Du haut du perchoir, la présidente de l’Assemblée, Yaël Braun-Pivet ; pianote un message inhabituel aux députés Renaissance : «Pour info je vote les amis !!!!» Quelques minutes avant le scrutin, Darmanin comprend que le vent a tourné. Il se lance dans une diatribe de perdant, étrangement agressif avec ceux qu’il ne peut désormais plus convaincre : «Les Français doivent comprendre qu’une partie de LR va voter comme la Nupes !» Toute la relation un brin sadomaso entretenue par Gérald Darmanin et son ancienne famille politique est là. Entre flatterie, concessions – «sucette», critiquent les députés LR – et rapport de force. Depuis plusieurs jours, le ministre moque cet improbable scénario unissant «la carpe et le lapin», la droite et la gauche votant ensemble contre son texte pour des raisons diamétralement opposées. Sur les plateaux ou en coulisses, il ne cesse de promettre que sa porte est ouverte aux députés LR, son portable allumé. «Je tends la main», répète-t-il, promettant de regarder de près le dispositif de «délit de séjour irrégulier» cher à la droite. Dans le même temps, il s’interroge à voix haute : LR est-il encore un parti de gouvernement ou un groupuscule versant dans «l’incantation» et tenté par la course avec le RN ? Aux députés de la majorité, il a confié lundi avoir trouvé Eric Ciotti, le président du parti, «sur une ligne plus dure» que Bruno Retailleau, chef des sénateurs LR avec lequel il avait pu passer quelques accords pour qu’un texte sorte du palais du Luxembourg début novembre.

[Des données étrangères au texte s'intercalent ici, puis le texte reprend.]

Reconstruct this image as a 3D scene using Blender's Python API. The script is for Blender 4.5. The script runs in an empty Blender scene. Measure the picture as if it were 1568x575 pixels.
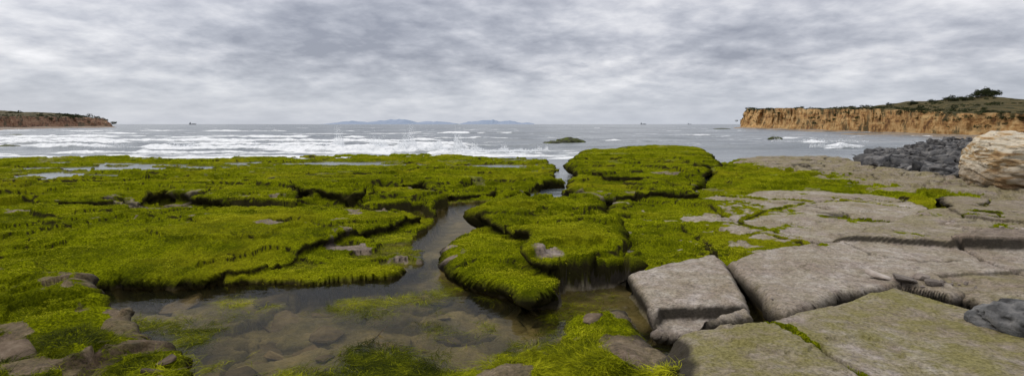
import bpy, bmesh, math, random
import numpy as np
from mathutils import Vector
random.seed(7); rng=np.random.default_rng(7)
sc=bpy.context.scene
CZ=1.75; F=855.0; HZ=190.0; SEA=-0.30
def G(u,v,z=0.0):
    y=(CZ-z)*F/(v-HZ); return ((u-784.0)/F*y, y)
def D(u,y): return ((u-784.0)/F*y, y)

# ---------------- numpy noise ----------------
def _h(ix,iy,seed):
    h=(ix*374761393+iy*668265263+seed*974634777)&0xffffffff
    h=((h^(h>>13))*1274126177)&0xffffffff
    h^=h>>16
    return (h&0xffffff)/float(0xffffff)
def vn(x,y,seed=0):
    xf=np.floor(x); yf=np.floor(y); ix=xf.astype(np.int64); iy=yf.astype(np.int64)
    fx=x-xf; fy=y-yf
    fx=fx*fx*fx*(fx*(fx*6-15)+10); fy=fy*fy*fy*(fy*(fy*6-15)+10)
    a=_h(ix,iy,seed); b=_h(ix+1,iy,seed); c=_h(ix,iy+1,seed); d=_h(ix+1,iy+1,seed)
    return ((a+(b-a)*fx)*(1-fy)+(c+(d-c)*fx)*fy)*2-1
def fbm(x,y,o=4,seed=0,g=0.5):
    s=0;a=1;n=0
    for i in range(o):
        s=s+a*vn(x,y,seed+i*17); n+=a; a*=g
        x,y=(x*1.6+y*1.2)+3.1,(-x*1.2+y*1.6)+7.7
    return s/n
def ss(a,b,x):
    t=np.clip((x-a)/(b-a),0,1); return t*t*(3-2*t)
def cellular(x,y,seed):
    xi=np.floor(x).astype(np.int64); yi=np.floor(y).astype(np.int64); f1=np.full(x.shape,9.); f2=np.full(x.shape,9.); idv=np.zeros(x.shape)
    for i in (-1,0,1):
        for j in (-1,0,1):
            cx=xi+i; cy=yi+j; hx=_h(cx,cy,seed); hy=_h(cx,cy,seed+9); d=np.hypot(cx+hx-x,cy+hy-y); m=d<f1
            f2=np.where(m,f1,np.minimum(f2,d)); idv=np.where(m,_h(cx,cy,seed+21),idv); f1=np.where(m,d,f1)
    return f2-f1,idv

# ---------------- material helpers ----------------
class NT:
    def __init__(s,name):
        s.m=bpy.data.materials.new(name); s.m.use_nodes=True; s.t=s.m.node_tree
        s.n=s.t.nodes; s.n.clear(); s.out=s.n.new('ShaderNodeOutputMaterial')
    def new(s,k): return s.n.new(k)
    def l(s,a,b): s.t.links.new(a,b)
    def put(s,sock,v):
        if hasattr(v,'links'): s.l(v,sock)
        else: sock.default_value=v
    def pos(s,scale=(1,1,1)):
        g=s.new('ShaderNodeNewGeometry'); m=s.new('ShaderNodeMapping'); s.l(g.outputs['Position'],m.inputs[0]); m.inputs['Scale'].default_value=scale; return m.outputs[0]
    def noise(s,scale,detail=4,rough=.55,vec=None,dist=0):
        n=s.new('ShaderNodeTexNoise'); n.inputs['Scale'].default_value=scale; n.inputs['Detail'].default_value=detail; n.inputs['Roughness'].default_value=rough; n.inputs['Distortion'].default_value=dist
        s.l(vec if vec is not None else s.pos(),n.inputs['Vector']); return n.outputs['Fac']
    def voro(s,scale,feat='F1',vec=None):
        n=s.new('ShaderNodeTexVoronoi'); n.feature=feat; n.inputs['Scale'].default_value=scale
        s.l(vec if vec is not None else s.pos(),n.inputs['Vector']); return n.outputs['Distance']
    def ramp(s,f,stops):
        r=s.new('ShaderNodeValToRGB'); e=r.color_ramp.elements
        while len(e)<len(stops): e.new(0.5)
        for i,(p,c) in enumerate(stops):
            e[i].position=p; e[i].color=(c,c,c,1) if not hasattr(c,'__len__') else (*c,1)
        s.l(f,r.inputs[0]); return r.outputs[0]
    def mix(s,f,a,b,mode='MIX'):
        m=s.new('ShaderNodeMix'); m.data_type='RGBA'; m.blend_type=mode
        s.put(m.inputs[0],f)
        for k,v in ((6,a),(7,b)):
            if hasattr(v,'links'): s.l(v,m.inputs[k])
            else: m.inputs[k].default_value=(*v,1) if len(v)==3 else v
        return m.outputs[2]
    def math(s,op,a,b=0.0,clamp=False):
        m=s.new('ShaderNodeMath'); m.operation=op; m.use_clamp=clamp; s.put(m.inputs[0],a); s.put(m.inputs[1],b); return m.outputs[0]
    def bump(s,h,dist,strength=1.0,nrm=None):
        b=s.new('ShaderNodeBump'); b.inputs['Distance'].default_value=dist; b.inputs['Strength'].default_value=strength; s.l(h,b.inputs['Height'])
        if nrm is not None: s.l(nrm,b.inputs['Normal'])
        return b.outputs[0]
    def bsdf(s,col,rough=.8,nrm=None,spec=.3):
        p=s.new('ShaderNodeBsdfPrincipled')
        s.put(p.inputs['Base Color'],col if hasattr(col,'links') else (*col,1)); s.put(p.inputs['Roughness'],rough); s.put(p.inputs['Specular IOR Level'],spec)
        if nrm is not None: s.l(nrm,p.inputs['Normal'])
        return p
    def done(s,sh): s.l(sh.outputs[0] if hasattr(sh,'outputs') else sh,s.out.inputs[0]); return s.m
    def attr(s,name):
        a=s.new('ShaderNodeAttribute'); a.attribute_name=name; return a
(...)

«Tu ne peux pas te louper !»

Dans les couloirs de l’Assemblée nationale, lundi soir, les députés Renaissance déploraient qu’outre la gifle collective infligée par les oppositions, les efforts du ministre de l’Intérieur pour résoudre l’équation impossible posée à son texte n’étaient vraiment pas récompensés. «Il a tout fait. Le problème, c’est la manière dont le texte a été présenté au départ, rembobine un député de l’aile droite de Renaissance. Gérald s’est démené pour que la fermeté prenne le pas sur l’équilibre, mais c’était trop tard, il fallait assumer dès le début que c’était un texte de droite.» Confronté à une gauche inflexible, Darmanin a toujours cru que la minuscule issue de secours était à droite toute. Avec son flair politique, son entregent et sa faculté à tricoter des deals, lui se croyait capable de réunir une majorité introuvable. Décrocher un à un des députés LR, en dépit des consignes passées par Eric Ciotti et leur chef de file Olivier Marleix, c’est le scénario qu’il avait vendu au président de la République. N’était-il pas le plus malin, Darmanin ? A Matignon, méfiante à l’égard de ce ministre qui a failli lui dérober son poste cet été, Elisabeth Borne laisse faire et dire. Endure, lorsque son ministre de l’Intérieur relève que lui n’a jamais eu à recourir à l’article 49.3. Et lui renouvelle, à longueur d’interviews, sa «confiance» comme la corde soutient un futur pendu. «Il a affiché ses ambitions pour 2027. C’est très bien, mais si tu as un projet de loi central pour les Français, tu ne peux pas te louper !» résumait, à la rentrée, un député Renaissance soufflé par son culot et perplexe sur ses chances de réussite.

Qu’importe, Darmanin croit pouvoir réaliser cet exploit. Au volant de son rouleau compresseur, il reçoit en continu, quitte à déjeuner et dîner plusieurs fois par jour. Rien ne doit lui résister. La politique ce n’est «pas que de l’arithmétique», mais une «dynamique», veut-il croire. Mais la magie n’a pas opéré. «A Renaissance, ils ont peut-être cru que Gérald Darmanin était un redoutable négociateur. Il l’est, ainsi qu’un des meilleurs orateurs et débatteurs, convient Benjamin Lucas, le député du groupe écologiste qui a défendu la motion de rejet préalable. Mais tout talentueux qu’il est, il se heurte à la réalité de l’Assemblée nationale en 2023.» Arithmétique.